The good pastor to these Hebrew believers is continuing in his efforts to convey practical advice to his faithful flock. Pressures from faithless men were pressing in on every side to make them sway from their faith. But there were also pressures from false teachers who were trying to poison their minds with errors that would undermine the foundations of their faith. Now, after speaking about love, the author passes on a few thoughts about Christian leaders. This is important, for although we find much in the New Testament on the behavior and qualifications of leaders, there is less instruction about how Christians should treat their leaders.

Three times in chapter 13 the author mentions the leaders. In verse 17 the readers are told to obey them, in verse 24 they are told to greet them for the author, and in verse 7 they are told to remember them. In verses 17 and 24 reference is clearly made to living leaders, but in our current passage reference is made to leaders who led them in the past but now have gone to be with God. These leaders left complete examples of how to live, behave, and die, and their whole lives were open for review, for they were of such fine character that the author says we can “imitate their faith.”

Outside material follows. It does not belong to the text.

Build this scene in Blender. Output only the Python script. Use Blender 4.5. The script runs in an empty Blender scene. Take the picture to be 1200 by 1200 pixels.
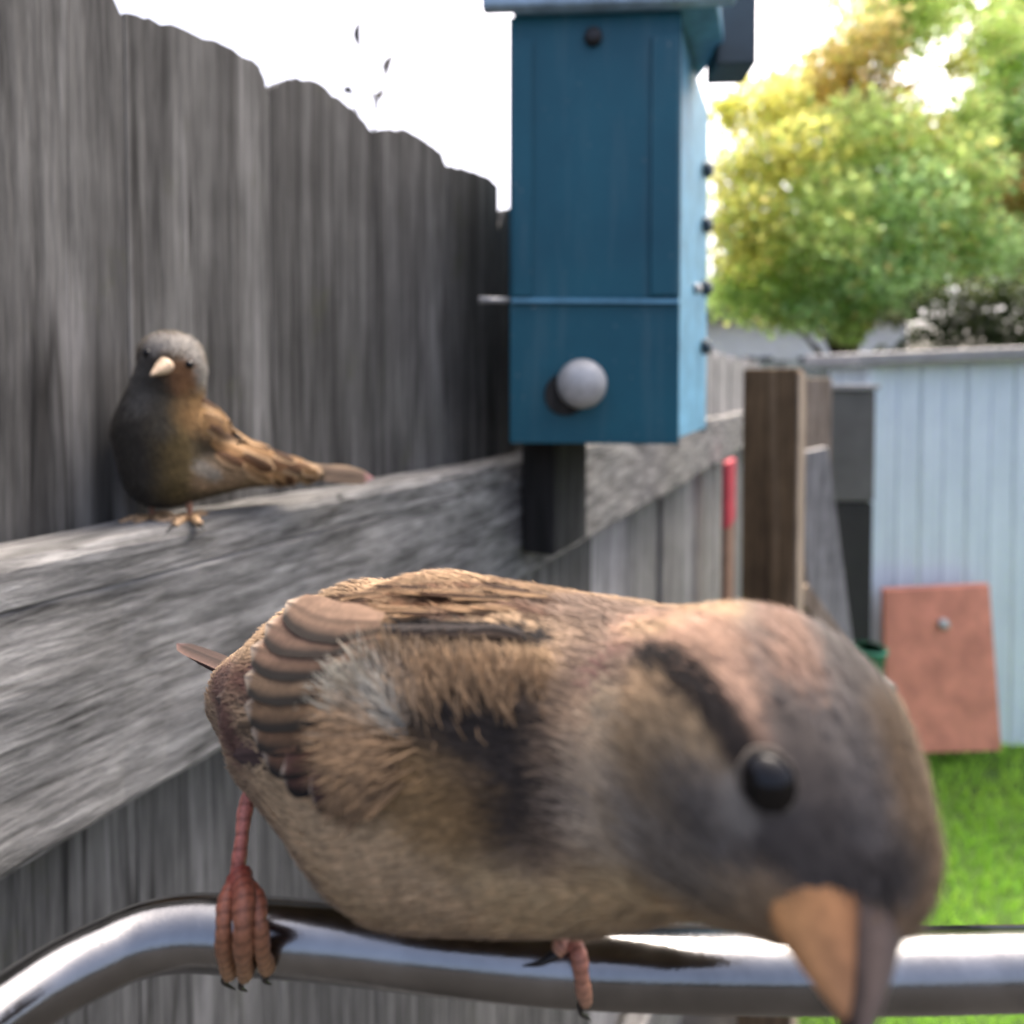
import bpy, bmesh, math, random
import numpy as np
from mathutils import Vector, Matrix
from mathutils.bvhtree import BVHTree
R = math.radians
random.seed(7); rng = np.random.default_rng(7)
scn = bpy.context.scene
col = scn.collection

# ---------------------------------------------------------------- camera, sky, sun, exposure
CAM = np.array((0.0, 0.0, 1.60)); PITCH = R(1.5); FPX = 715.0; HOR = 461.0      # focal length in pixels of the 1200 px photograph
cam = bpy.data.cameras.new('camera'); cam_ob = bpy.data.objects.new('camera', cam); col.objects.link(cam_ob)
cam_ob.location = CAM; cam_ob.rotation_euler = (R(90) - PITCH, 0, 0)
cam.shift_y = -(600 - HOR - FPX * math.tan(PITCH)) / 1200; cam.sensor_width = 36; cam.lens = 36 * FPX / 1200; cam.clip_start = 0.004; cam.clip_end = 900
cam.dof.use_dof = True; cam.dof.focus_distance = 0.140; cam.dof.aperture_fstop = 9.5
scn.camera = cam_ob
SUN_EL, SUN_AZ = R(63), R(34)           # azimuth from +Y towards +X: soft light from the open yard on the right
world = bpy.data.worlds.new('World'); scn.world = world; world.use_nodes = True
wn = world.node_tree; sky = wn.nodes.new('ShaderNodeTexSky'); sky.sky_type = 'NISHITA'; sky.sun_disc = False
sky.sun_elevation = SUN_EL; sky.sun_rotation = SUN_AZ; sky.air_density = 0.6; sky.dust_density = 9.0; sky.ozone_density = 0.3
bg = wn.nodes['Background']; bg.inputs['Strength'].default_value = 0.13
wn.links.new(sky.outputs[0], bg.inputs['Color'])
sun = bpy.data.lights.new('sun', 'SUN'); sun.energy = 0.6; sun.angle = R(40); sun.color = (1.0, 0.95, 0.86)
sun_ob = bpy.data.objects.new('sun', sun); col.objects.link(sun_ob)
sd = Vector((math.sin(SUN_AZ) * math.cos(SUN_EL), math.cos(SUN_AZ) * math.cos(SUN_EL), math.sin(SUN_EL)))
sun_ob.rotation_euler = sd.to_track_quat('Z', 'Y').to_euler(); sun_ob.location = (0, 0, 20)
vs = scn.view_settings; vs.view_transform = 'Standard'; vs.look = 'None'; vs.exposure = 2.3; vs.gamma = 1; vs.use_curve_mapping = False

# ---------------------------------------------------------------- helpers
Fw = np.array((0, math.cos(PITCH), -math.sin(PITCH))); Up = np.array((0, math.sin(PITCH), math.cos(PITCH))); Rt = np.array((1.0, 0, 0))
CY = HOR + FPX * math.tan(PITCH)        # the lens is shifted: the optical axis meets the picture above its middle
def ray(px, py): return Fw + Rt * (px - 600) / FPX - Up * (py - CY) / FPX
def W(px, py, z): return CAM + ray(px, py) * z                       # a point at depth z
def V(px, py, y): r = ray(px, py); return CAM + r * (y / r[1])       # a point at horizontal distance y
def on_z(px, py, h): r = ray(px, py); return CAM + r * ((h - CAM[2]) / r[2])
def lin(c):
    c = np.asarray(c, float) / 255.0
    return np.where(c <= 0.04045, c / 12.92, ((c + 0.055) / 1.055) ** 2.4)
def tag(o, label=None, cat=None, group=None, kind=None):
    if label: o['label'] = label
    if cat: o['category'] = cat
    if group: o['group'] = group
    if kind: o['kind'] = kind
    return o
def empty(name, loc=(0, 0, 0), rz=0, label=None, cat=None, group=None):
    o = bpy.data.objects.new(name, None); col.objects.link(o); o.location = loc; o.rotation_euler = (0, 0, rz); o.empty_display_size = 0.02
    return tag(o, label, cat, group)
def link(name, me, mat=None, parent=None, world=False):
    o = bpy.data.objects.new(name, me); col.objects.link(o)
    if mat and not me.materials: me.materials.append(mat)
    if parent:
        o.parent = parent
        if world:
            o.matrix_parent_inverse = (Matrix.Translation(parent.location) @ parent.rotation_euler.to_matrix().to_4x4()).inverted()
    return o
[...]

Listen closely. We are to “imitate their faith.”–not their speech patterns or manner of dress.

We should not be looking at the cars they drive or the neighborhoods they live in. We are not to imitate their ministry, mannerisms, gifts, talents or experiences. We are told to imitate and follow their faith.

That was the problem I had with many of the Franciscans I met, and it is the same problem I have with many Christians today who know more about their favorite speaker than they do about Scripture. They are so enamored and captivated with the personality that they follow the person. But that is a subtle trick of Satan himself, who knows that if he can convince people to keep their eyes on their leaders and imitate them, then they will no longer be truly following Christ, and they will ultimately be ineffective in the Kingdom of God.

It is one thing to imitate the lives of our leaders, and quite another to imitate their faith. To imitate the faith of our leaders means we consider their trust in God and pray that our own faith increases. I’m convinced that if those Franciscans who came by the Little Portion were really following the example of Francis, they would think less about Francis and completely follow Jesus, which is exactly what Francis did. The most important book in the life of Francis was the Bible. And when his little group only had one Bible, Francis tore it into sections so that they all had portions to read. Francis had only one focus in life, and that was to love Jesus.

We imitate the faith of our leaders when we remember their instructions and practice what they preached.

We should “meditate upon their lives,” A. W. Pink tells us, “and so far as their world corresponded to their words, imitate their conduct. Copy their virtues, and not their eccentricities.” [1] We have enough people in churches across America today who regularly sit under the teachings of their pastor and nod in approval as he preaches. They support his ministry and his doctrines, admire his courage to expand the church in a building project, and defend him in the community. But too often they do not carry out his teachings in their own lives or follow his example as he follows Christ. We need to imitate the faith of our leaders in such a manner that it actually has an effect upon the way that we live.

But it is not just anyone that we are to follow. Simply because people put up signs in storefronts and claim for themselves the title “pastor” does not mean that we are to follow their example. The leaders that the author is referring to were probably those who were trained under the apostles. (Some think that the author himself was Paul, who was trained under the leadership of Gamaliel, a respected Jewish teacher; or perhaps Barnabas was the author, who was trained under Paul.)

Do you see the pattern?

The leaders were appointed to lead because they had spent their time in training. It is unfortunate to see so many churches started today by people who could not stay more than a few months in any one place under the leadership and training of their pastors. They never had decent training, refused to submit to their authorities, and when their denomination would not sanction the work “God” had told them to do, they broke away from the organization, saying that they must follow God and not man.

What a bunch of pretentious, pseudo-spiritual hogwash. These people are nothing more than adolescent rebels who refuse to submit to the established authorities in the church and go off to do their own thing. Then they gather around them like-minded rebels and wonder why they seem to have so little effect upon the lives of their listeners, much less upon the lives of the unsaved in their community. These are not true leaders. Any man or woman who is not submitted to a higher authority is not worthy of our attention, much less our imitation, and should be avoided at all costs. One only needs to read the lives of Moses, David, Paul, and Jesus to see how they submitted to authority.